> _What is needed_
Repeat the material below exactly, with no pictures.

> _Dataset extract_
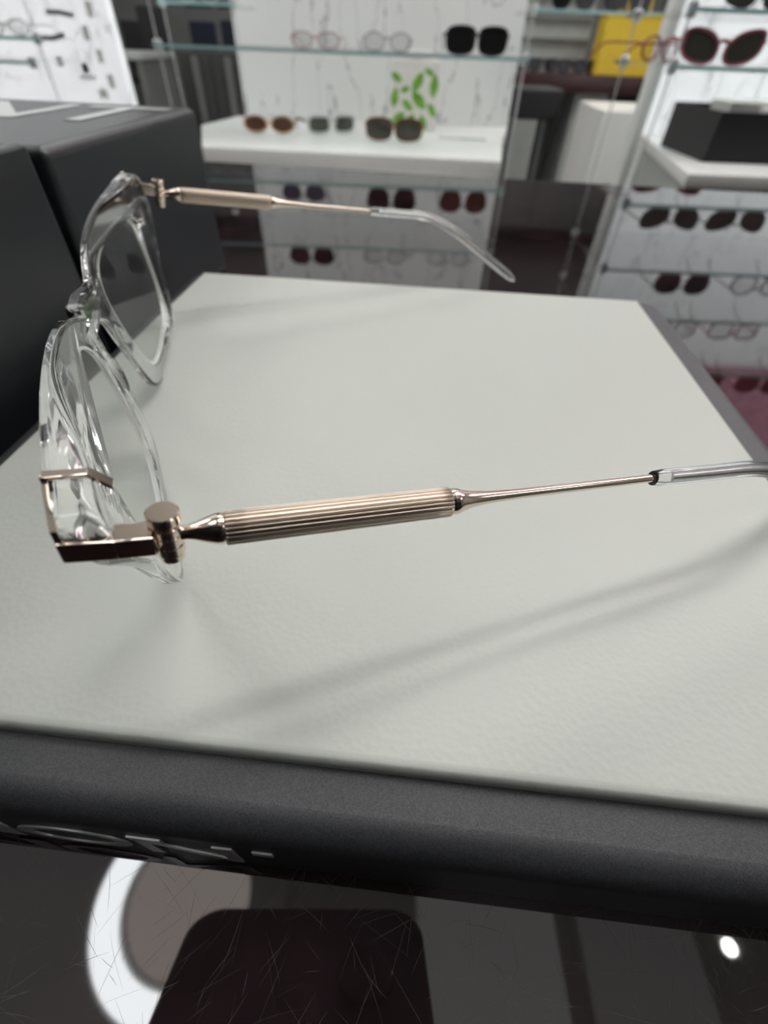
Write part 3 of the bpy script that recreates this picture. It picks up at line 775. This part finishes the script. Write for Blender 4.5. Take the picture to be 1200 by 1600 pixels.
for k in range(5):
    box('rack_rail', M['grey'], (-160, 160, 60, 89, 40+70*k, 48+70*k), rk)
for i in range(4):
    eyewear('eyeglasses', ['dark tangled frame at the left foot of the grey rack', 'dark frame second from the left before the grey rack', 'dark frame third from the left before the grey rack', 'dark frame beside the yellow bag'][i], 'eyeglasses', (600+135*i, 3060, -20), 'square', M['black'], M['dlens'], 118, 40, .06*(-1)**i, 5, temples=i % 2 == 0)
st = empty('stool', 'black stool half hidden beside the middle display', 'stool', (560, 2700, FLOOR))
box('seat', M['black'], (-100, 110, -130, 130, 670, 770), st, 12)
for x in (-80, 90):
    for y in (-110, 110): tube('leg', M['black'], [(x, y, 0), (x, y, 330), (x, y, 669)], 12, st)

# ------------------------------------------------------------------ the left passage
cb = empty('cabinet', 'dark grey slatted cabinet in the left passage', 'cabinet', (-1250, 4300, FLOOR))
box('cabinet_body', M['dgrey'], (-250, 420, 0, 500, 0, 800), cb, 3)
for k in range(9):
    box('slat', M['grey'] if k % 3 == 1 else M['dgrey'], (-235+k*74, -190+k*74, -14, -.3, 30, 780), cb, 2)
dk = empty('desk', 'grey desk with a pale top in the left passage', 'desk', (-1640, 3900, FLOOR))
box('desktop', M['pale'], (-320, 160, -260, 260, 770, 800), dk, 3)
box('side_panel', M['grey'], (-310, -280, -250, 250, 0, 769.5), dk)
box('side_panel', M['grey'], (120, 150, -250, 250, 0, 769.5), dk)
def stool(x, y, m, label, rz, w, top):
    t = empty('bar_chair', label, 'chair', (x, y, FLOOR), rz)
    box('seat', m, (-w/2, w/2, -w/2, w/2, 600, 650), t, 12)
    b = box('backrest', m, (-w/2, w/2, w/2-30, w/2, 640, top-FLOOR), t, 12)
    for a in (-1, 1):
        for c in (-1, 1): tube('leg', M['black'], [(a*(w/2-20), c*(w/2-20), 605), (a*(w/2-10), c*(w/2-10), 300), (a*w/2, c*w/2, 0)], 10, t)
stool(-2010, 4900, M['black'], 'black high-backed chair behind the grey desk in the left passage', .1, 210, 120)
stool(-1740, 4600, M['black'], 'tall narrow black chair in the middle of the left passage', .2, 190, 190)
stool(-1560, 5050, M['navy'], 'dark navy chair right of the tall black chair in the passage', -.1, 210, 130)
stool(-1290, 5050, M['navy'], 'dark navy chair close to the middle display panel', .1, 220, 140)
far_ = empty('wall_cabinet', 'long grey cabinet wall at the end of the shop', 'cabinet', (0, 6600, FLOOR))
box('cabinet_body', M['grey'], (-3300, 3300, 0, 600, 0, 2300), far_, 4)
for k in range(8):
    box('door', M['grey'], (-3280+k*820, -2480+k*820, -20, -.3, 20, 2280), far_, 4)

# ------------------------------------------------------------------ camera
cd = bpy.data.cameras.new('camera'); cam = bpy.data.objects.new('camera', cd); col.objects.link(cam)
cam.matrix_world = Matrix.Translation(Vector((0, 0, 68))*S) @ Rc
cd.sensor_fit = 'VERTICAL'; cd.sensor_height = 36; cd.sensor_width = 27
cd.lens = 724.4/1600*36
cd.clip_start = .001; cd.clip_end = 60
cd.dof.use_dof = True; cd.dof.focus_distance = .066; cd.dof.aperture_fstop = cd.lens/.95
sc = bpy.context.scene; sc.camera = cam
w = bpy.data.worlds.new('world'); sc.world = w; w.use_nodes = True
w.node_tree.nodes['Background'].inputs[0].default_value = (.8, .85, .9, 1)
w.node_tree.nodes['Background'].inputs[1].default_value = .3
sc.view_settings.view_transform = 'Standard'; sc.view_settings.look = 'None'
sc.view_settings.exposure = -0.17; sc.view_settings.gamma = 1
sc.view_settings.use_curve_mapping = False
sc.cycles.max_bounces = 16; sc.cycles.transmission_bounces = 14; sc.cycles.transparent_max_bounces = 16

> _Solved problem_
Write part 3 of the bpy script that recreates this picture. It picks up at line 775. This part finishes the script. Write for Blender 4.5. Take the picture to be 1200 by 1600 pixels.
for k in range(5):
    box('rack_rail', M['grey'], (-160, 160, 60, 89, 40+70*k, 48+70*k), rk)
for i in range(4):
    eyewear('eyeglasses', ['dark tangled frame at the left foot of the grey rack', 'dark frame second from the left before the grey rack', 'dark frame third from the left before the grey rack', 'dark frame beside the yellow bag'][i], 'eyeglasses', (600+135*i, 3060, -20), 'square', M['black'], M['dlens'], 118, 40, .06*(-1)**i, 5, temples=i % 2 == 0)
st = empty('stool', 'black stool half hidden beside the middle display', 'stool', (560, 2700, FLOOR))
box('seat', M['black'], (-100, 110, -130, 130, 670, 770), st, 12)
for x in (-80, 90):
    for y in (-110, 110): tube('leg', M['black'], [(x, y, 0), (x, y, 330), (x, y, 669)], 12, st)

# ------------------------------------------------------------------ the left passage
cb = empty('cabinet', 'dark grey slatted cabinet in the left passage', 'cabinet', (-1250, 4300, FLOOR))
box('cabinet_body', M['dgrey'], (-250, 420, 0, 500, 0, 800), cb, 3)
for k in range(9):
    box('slat', M['grey'] if k % 3 == 1 else M['dgrey'], (-235+k*74, -190+k*74, -14, -.3, 30, 780), cb, 2)
dk = empty('desk', 'grey desk with a pale top in the left passage', 'desk', (-1640, 3900, FLOOR))
box('desktop', M['pale'], (-320, 160, -260, 260, 770, 800), dk, 3)
box('side_panel', M['grey'], (-310, -280, -250, 250, 0, 769.5), dk)
box('side_panel', M['grey'], (120, 150, -250, 250, 0, 769.5), dk)
def stool(x, y, m, label, rz, w, top):
    t = empty('bar_chair', label, 'chair', (x, y, FLOOR), rz)
    box('seat', m, (-w/2, w/2, -w/2, w/2, 600, 650), t, 12)
    b = box('backrest', m, (-w/2, w/2, w/2-30, w/2, 640, top-FLOOR), t, 12)
    for a in (-1, 1):
        for c in (-1, 1): tube('leg', M['black'], [(a*(w/2-20), c*(w/2-20), 605), (a*(w/2-10), c*(w/2-10), 300), (a*w/2, c*w/2, 0)], 10, t)
stool(-2010, 4900, M['black'], 'black high-backed chair behind the grey desk in the left passage', .1, 210, 120)
stool(-1740, 4600, M['black'], 'tall narrow black chair in the middle of the left passage', .2, 190, 190)
stool(-1560, 5050, M['navy'], 'dark navy chair right of the tall black chair in the passage', -.1, 210, 130)
stool(-1290, 5050, M['navy'], 'dark navy chair close to the middle display panel', .1, 220, 140)
far_ = empty('wall_cabinet', 'long grey cabinet wall at the end of the shop', 'cabinet', (0, 6600, FLOOR))
box('cabinet_body', M['grey'], (-3300, 3300, 0, 600, 0, 2300), far_, 4)
for k in range(8):
    box('door', M['grey'], (-3280+k*820, -2480+k*820, -20, -.3, 20, 2280), far_, 4)

# ------------------------------------------------------------------ camera
cd = bpy.data.cameras.new('camera'); cam = bpy.data.objects.new('camera', cd); col.objects.link(cam)
cam.matrix_world = Matrix.Translation(Vector((0, 0, 68))*S) @ Rc
cd.sensor_fit = 'VERTICAL'; cd.sensor_height = 36; cd.sensor_width = 27
cd.lens = 724.4/1600*36
cd.clip_start = .001; cd.clip_end = 60
cd.dof.use_dof = True; cd.dof.focus_distance = .066; cd.dof.aperture_fstop = cd.lens/.95
sc = bpy.context.scene; sc.camera = cam
w = bpy.data.worlds.new('world'); sc.world = w; w.use_nodes = True
w.node_tree.nodes['Background'].inputs[0].default_value = (.8, .85, .9, 1)
w.node_tree.nodes['Background'].inputs[1].default_value = .3
sc.view_settings.view_transform = 'Standard'; sc.view_settings.look = 'None'
sc.view_settings.exposure = -0.17; sc.view_settings.gamma = 1
sc.view_settings.use_curve_mapping = False
sc.cycles.max_bounces = 16; sc.cycles.transmission_bounces = 14; sc.cycles.transparent_max_bounces = 16